Что из гастролей-фестивалей особенно запомнилось?
Мы, наверное, единственный театр, который играл перед Саддамом Хусейном — 1998 год, наш спектакль «Чуляндра» по Ливиу Ребряну был в Багдаде. Я видел его — он сидел за столом с нами, он нас угостил. И мы выехали из гостиницы «Шератон» за неделю до того, как ее подорвали.
Между поездками успеваете готовить новые спектакли?

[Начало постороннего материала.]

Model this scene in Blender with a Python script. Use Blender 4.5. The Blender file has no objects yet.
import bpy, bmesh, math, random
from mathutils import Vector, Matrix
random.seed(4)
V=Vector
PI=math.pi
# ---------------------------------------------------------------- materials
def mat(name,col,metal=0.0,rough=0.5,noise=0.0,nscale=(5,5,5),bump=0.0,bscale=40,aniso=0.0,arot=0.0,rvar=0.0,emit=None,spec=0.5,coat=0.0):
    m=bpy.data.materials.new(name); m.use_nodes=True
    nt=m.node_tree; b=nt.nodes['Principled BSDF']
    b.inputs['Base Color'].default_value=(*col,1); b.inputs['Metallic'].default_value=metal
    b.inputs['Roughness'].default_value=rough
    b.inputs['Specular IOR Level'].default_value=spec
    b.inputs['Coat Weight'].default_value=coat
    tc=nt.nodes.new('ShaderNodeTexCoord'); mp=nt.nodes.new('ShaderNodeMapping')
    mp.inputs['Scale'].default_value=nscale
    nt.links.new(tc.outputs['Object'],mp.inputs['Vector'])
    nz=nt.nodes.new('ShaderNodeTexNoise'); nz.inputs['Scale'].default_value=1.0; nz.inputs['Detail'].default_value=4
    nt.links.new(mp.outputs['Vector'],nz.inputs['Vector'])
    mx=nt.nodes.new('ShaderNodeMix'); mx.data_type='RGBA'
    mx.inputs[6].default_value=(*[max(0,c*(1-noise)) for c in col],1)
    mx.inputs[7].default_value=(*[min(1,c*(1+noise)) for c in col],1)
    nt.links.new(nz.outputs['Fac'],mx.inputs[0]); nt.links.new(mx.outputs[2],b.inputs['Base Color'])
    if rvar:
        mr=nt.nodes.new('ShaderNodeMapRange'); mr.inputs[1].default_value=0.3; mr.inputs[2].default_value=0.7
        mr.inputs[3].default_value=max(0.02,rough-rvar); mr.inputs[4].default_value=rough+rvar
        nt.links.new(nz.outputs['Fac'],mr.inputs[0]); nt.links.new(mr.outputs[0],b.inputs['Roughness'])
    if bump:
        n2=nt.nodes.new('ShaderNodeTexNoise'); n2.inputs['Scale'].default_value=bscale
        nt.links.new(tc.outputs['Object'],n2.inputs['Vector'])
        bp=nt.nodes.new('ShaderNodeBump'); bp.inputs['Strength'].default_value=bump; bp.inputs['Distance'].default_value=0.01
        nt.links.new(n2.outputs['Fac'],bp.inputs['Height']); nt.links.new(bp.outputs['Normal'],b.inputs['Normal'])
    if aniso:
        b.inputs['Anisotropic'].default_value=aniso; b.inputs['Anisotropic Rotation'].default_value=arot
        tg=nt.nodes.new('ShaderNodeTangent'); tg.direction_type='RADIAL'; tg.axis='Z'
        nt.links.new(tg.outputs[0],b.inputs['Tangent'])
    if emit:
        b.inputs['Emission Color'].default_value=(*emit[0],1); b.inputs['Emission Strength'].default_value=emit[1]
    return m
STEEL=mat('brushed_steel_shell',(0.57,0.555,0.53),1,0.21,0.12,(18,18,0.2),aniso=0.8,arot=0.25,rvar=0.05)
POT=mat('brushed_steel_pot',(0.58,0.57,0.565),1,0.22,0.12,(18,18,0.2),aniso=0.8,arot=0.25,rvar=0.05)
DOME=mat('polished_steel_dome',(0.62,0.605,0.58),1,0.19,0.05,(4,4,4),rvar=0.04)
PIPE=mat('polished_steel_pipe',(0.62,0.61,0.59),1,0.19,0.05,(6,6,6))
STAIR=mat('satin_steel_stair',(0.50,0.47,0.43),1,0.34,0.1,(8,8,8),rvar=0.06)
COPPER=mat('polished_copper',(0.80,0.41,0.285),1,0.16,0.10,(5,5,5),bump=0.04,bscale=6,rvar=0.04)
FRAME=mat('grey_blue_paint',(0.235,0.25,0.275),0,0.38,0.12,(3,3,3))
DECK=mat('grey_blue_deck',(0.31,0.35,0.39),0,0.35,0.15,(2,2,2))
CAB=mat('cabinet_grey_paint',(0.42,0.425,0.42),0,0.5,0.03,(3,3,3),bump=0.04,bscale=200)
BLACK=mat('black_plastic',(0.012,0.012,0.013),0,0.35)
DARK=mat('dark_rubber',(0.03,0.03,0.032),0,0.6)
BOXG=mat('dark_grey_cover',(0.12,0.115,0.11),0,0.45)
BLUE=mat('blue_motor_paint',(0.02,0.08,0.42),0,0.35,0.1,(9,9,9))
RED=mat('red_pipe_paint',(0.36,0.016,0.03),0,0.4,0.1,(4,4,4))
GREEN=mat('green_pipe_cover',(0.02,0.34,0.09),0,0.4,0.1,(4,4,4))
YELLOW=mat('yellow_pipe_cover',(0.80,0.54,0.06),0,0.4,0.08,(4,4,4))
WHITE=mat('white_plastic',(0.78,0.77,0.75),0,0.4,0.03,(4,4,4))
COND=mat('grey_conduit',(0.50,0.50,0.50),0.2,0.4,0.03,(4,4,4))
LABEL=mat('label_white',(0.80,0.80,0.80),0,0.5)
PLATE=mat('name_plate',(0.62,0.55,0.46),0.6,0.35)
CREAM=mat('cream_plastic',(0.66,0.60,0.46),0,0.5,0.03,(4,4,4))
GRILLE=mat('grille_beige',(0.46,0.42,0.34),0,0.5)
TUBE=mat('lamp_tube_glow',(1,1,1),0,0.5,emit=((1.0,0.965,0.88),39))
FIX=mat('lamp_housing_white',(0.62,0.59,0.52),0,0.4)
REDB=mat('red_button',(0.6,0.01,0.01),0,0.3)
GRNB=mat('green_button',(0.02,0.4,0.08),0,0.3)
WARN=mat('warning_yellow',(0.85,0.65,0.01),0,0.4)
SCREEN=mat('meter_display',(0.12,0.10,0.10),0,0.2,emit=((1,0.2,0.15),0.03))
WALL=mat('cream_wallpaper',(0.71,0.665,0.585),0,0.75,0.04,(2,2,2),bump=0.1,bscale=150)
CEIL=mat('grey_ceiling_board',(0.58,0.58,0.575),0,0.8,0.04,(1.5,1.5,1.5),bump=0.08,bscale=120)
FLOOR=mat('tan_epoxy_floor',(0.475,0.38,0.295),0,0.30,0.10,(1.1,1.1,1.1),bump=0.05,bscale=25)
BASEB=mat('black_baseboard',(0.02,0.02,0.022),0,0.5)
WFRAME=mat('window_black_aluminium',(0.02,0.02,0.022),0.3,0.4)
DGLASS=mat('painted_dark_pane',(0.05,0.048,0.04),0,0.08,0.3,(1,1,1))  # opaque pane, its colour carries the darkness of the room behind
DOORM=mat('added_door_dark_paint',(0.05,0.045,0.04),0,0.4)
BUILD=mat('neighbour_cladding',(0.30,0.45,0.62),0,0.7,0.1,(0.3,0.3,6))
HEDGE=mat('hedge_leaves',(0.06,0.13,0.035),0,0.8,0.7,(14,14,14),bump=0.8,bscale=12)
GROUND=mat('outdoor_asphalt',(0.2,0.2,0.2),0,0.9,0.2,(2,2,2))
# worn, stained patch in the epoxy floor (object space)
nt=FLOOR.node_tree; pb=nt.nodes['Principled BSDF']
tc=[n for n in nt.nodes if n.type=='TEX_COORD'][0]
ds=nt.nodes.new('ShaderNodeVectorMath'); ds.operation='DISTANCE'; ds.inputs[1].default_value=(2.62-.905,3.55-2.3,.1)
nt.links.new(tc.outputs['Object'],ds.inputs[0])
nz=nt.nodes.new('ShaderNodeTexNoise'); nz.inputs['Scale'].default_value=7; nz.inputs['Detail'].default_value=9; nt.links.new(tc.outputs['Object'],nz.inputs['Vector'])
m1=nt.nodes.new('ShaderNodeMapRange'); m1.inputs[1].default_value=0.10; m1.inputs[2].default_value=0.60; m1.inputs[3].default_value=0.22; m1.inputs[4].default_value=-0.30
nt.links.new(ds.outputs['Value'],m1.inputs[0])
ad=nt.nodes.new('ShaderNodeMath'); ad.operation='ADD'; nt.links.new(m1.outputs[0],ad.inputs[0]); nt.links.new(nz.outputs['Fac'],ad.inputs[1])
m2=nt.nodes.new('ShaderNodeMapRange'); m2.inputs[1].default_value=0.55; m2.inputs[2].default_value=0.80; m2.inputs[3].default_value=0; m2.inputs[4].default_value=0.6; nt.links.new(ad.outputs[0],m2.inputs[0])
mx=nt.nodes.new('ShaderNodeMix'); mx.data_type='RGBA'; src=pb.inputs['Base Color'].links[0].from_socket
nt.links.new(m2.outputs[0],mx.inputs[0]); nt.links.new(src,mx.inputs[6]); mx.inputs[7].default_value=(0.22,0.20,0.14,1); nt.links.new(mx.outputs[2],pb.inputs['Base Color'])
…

Последняя постановка — «Гамлет», 20 апреля была премьера. Получился очень интересный, политический спектакль. В «Гамлете» идет речь о том, что происходит в такой стране, как Молдова, где власть в руках одного олигарха, который называется Плохотнюк: президент — никто, премьер-министр — никто, прокурор — никто, а он — все. Этот человек вообще не имеет ни одной функции в государстве, но он руководит всем. И в такой стране есть один человек, который протестует — Гамлет. Мы взяли современного Гамлета и современное общество, он говорит о стране, где есть слежка, где все снимается, где все прослушивается, где он пытается воевать, но ничего не получается. Очень сложный, очень интересный спектакль получился. Пока у нас есть только румынский вариант, сейчас мы заканчиваем английский вариант для поездок. В английском варианте на 2019-й год он запланирован на 4 фестиваля. Кстати, его мы будем играть на шекспировском фестивале в Крайове, туда же привезет свой спектакль Костя Райкин — и мы будем соединять два спектакля в двух отделениях — как бы передача эстафеты. Так решили организаторы фестиваля, они говорят, что есть связь по стилю и по школе.
Интересно, а Райкин раньше видел Ваши спектакли?

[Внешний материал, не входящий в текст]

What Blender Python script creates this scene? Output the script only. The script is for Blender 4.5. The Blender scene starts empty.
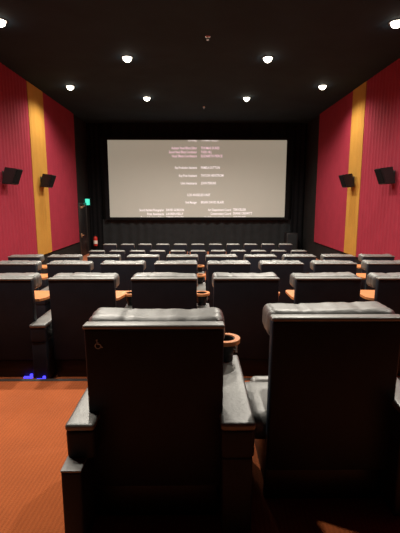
import bpy, bmesh, math, random
from mathutils import Vector, Matrix, noise

random.seed(7)
SC = bpy.context.scene
COL = SC.collection
EYE = 1.60           # the camera's height over the last platform
HALF = 4.9           # half width of the auditorium
CEIL = EYE + 3.36
FRONT = 18.8         # distance of the front wall
BACK = -2.2
STEP = 0.19
EDGES = [3.42, 5.53, 7.64, 9.95]       # where the platforms step down
LEVEL = [0, -STEP, -2*STEP, -3*STEP, -4*STEP]
FLOOR_FRONT = LEVEL[4]

# ------------------------------------------------------------------ materials
def material(name, color, rough=.5, spec=.5, metal=0, coat=0, coat_rough=.2, sheen=0,
             noise_scale=None, noise_amt=.15, bump=0, bump_scale=80, emit=None, emit_strength=0):
    m = bpy.data.materials.new(name); m.use_nodes = True
    nt = m.node_tree; b = nt.nodes['Principled BSDF']
    b.inputs['Base Color'].default_value = (*color, 1)
    b.inputs['Roughness'].default_value = rough
    b.inputs['Specular IOR Level'].default_value = spec
    b.inputs['Metallic'].default_value = metal
    b.inputs['Coat Weight'].default_value = coat
    b.inputs['Coat Roughness'].default_value = coat_rough
    b.inputs['Sheen Weight'].default_value = sheen
    if emit:
        b.inputs['Emission Color'].default_value = (*emit, 1)
        b.inputs['Emission Strength'].default_value = emit_strength
    tc = nt.nodes.new('ShaderNodeTexCoord')
    if noise_scale:
        n = nt.nodes.new('ShaderNodeTexNoise'); n.inputs['Scale'].default_value = noise_scale
        n.inputs['Detail'].default_value = 5
        nt.links.new(tc.outputs['Object'], n.inputs['Vector'])
        r = nt.nodes.new('ShaderNodeMapRange')
        r.inputs['To Min'].default_value = 1-noise_amt; r.inputs['To Max'].default_value = 1+noise_amt
        r.inputs['From Min'].default_value = .3; r.inputs['From Max'].default_value = .7
        nt.links.new(n.outputs['Fac'], r.inputs['Value'])
        mx = nt.nodes.new('ShaderNodeVectorMath'); mx.operation = 'SCALE'
        mx.inputs[0].default_value = color
        nt.links.new(r.outputs['Result'], mx.inputs['Scale'])
        nt.links.new(mx.outputs['Vector'], b.inputs['Base Color'])
    if bump:
        n2 = nt.nodes.new('ShaderNodeTexNoise'); n2.inputs['Scale'].default_value = bump_scale
        n2.inputs['Detail'].default_value = 4
        nt.links.new(tc.outputs['Object'], n2.inputs['Vector'])
        bp = nt.nodes.new('ShaderNodeBump'); bp.inputs['Strength'].default_value = bump
        bp.inputs['Distance'].default_value = .01
        nt.links.new(n2.outputs['Fac'], bp.inputs['Height'])
        nt.links.new(bp.outputs['Normal'], b.inputs['Normal'])
    return m

def carpet_material():
    m = material('orange_brown_carpet', (.50, .115, .032), rough=.95, spec=.1, sheen=.15)
    nt = m.node_tree; b = nt.nodes['Principled BSDF']
    tc = nt.nodes.new('ShaderNodeTexCoord')
    mp = nt.nodes.new('ShaderNodeMapping'); mp.inputs['Rotation'].default_value = (0, 0, math.radians(3))
    nt.links.new(tc.outputs['Object'], mp.inputs['Vector'])
    w = nt.nodes.new('ShaderNodeTexWave'); w.inputs['Scale'].default_value = 13
    w.inputs['Distortion'].default_value = 1.6; w.inputs['Detail'].default_value = 3
    w.inputs['Detail Scale'].default_value = 2.5
    nt.links.new(mp.outputs['Vector'], w.inputs['Vector'])
    n = nt.nodes.new('ShaderNodeTexNoise'); n.inputs['Scale'].default_value = 3.2; n.inputs['Detail'].default_value = 6
    nt.links.new(tc.outputs['Object'], n.inputs['Vector'])
    mx = nt.nodes.new('ShaderNodeMix'); mx.data_type = 'FLOAT'; mx.inputs['Factor'].default_value = .70
    nt.links.new(w.outputs['Fac'], mx.inputs['A']); nt.links.new(n.outputs['Fac'], mx.inputs['B'])
    cr = nt.nodes.new('ShaderNodeValToRGB')
    cr.color_ramp.elements[0].position = .25; cr.color_ramp.elements[0].color = (.33, .078, .0195, 1)
    cr.color_ramp.elements[1].position = .8; cr.color_ramp.elements[1].color = (.46, .112, .028, 1)
    nt.links.new(mx.outputs['Result'], cr.inputs['Fac'])
    nt.links.new(cr.outputs['Color'], b.inputs['Base Color'])
    n2 = nt.nodes.new('ShaderNodeTexNoise'); n2.inputs['Scale'].default_value = 160
    nt.links.new(tc.outputs['Object'], n2.inputs['Vector'])
    bp = nt.nodes.new('ShaderNodeBump'); bp.inputs['Strength'].default_value = .5; bp.inputs['Distance'].default_value = .01
    nt.links.new(n2.outputs['Fac'], bp.inputs['Height']); nt.links.new(bp.outputs['Normal'], b.inputs['Normal'])
    return m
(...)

Театрами мы не пересекались — но очень много общаемся. Я закончил курс у Райкина в 1990-м году, начинал у Аркадия Исааковича, потом остался с Костей. Но после распада Союза многие вернулись домой, в Молдову — тогда министром культуры Молдовы стал Ион Унгуряну, известный режиссер, который работал в Москве, он звал всех домой. Тогда вернулся и я, и создал театр. Этим ребятам тогда было 16-17 лет, я сделал кастинг, я преподавал, здесь многие из первого состава, мои первые ученики. А сейчас уже есть 4 курса, 4 поколения.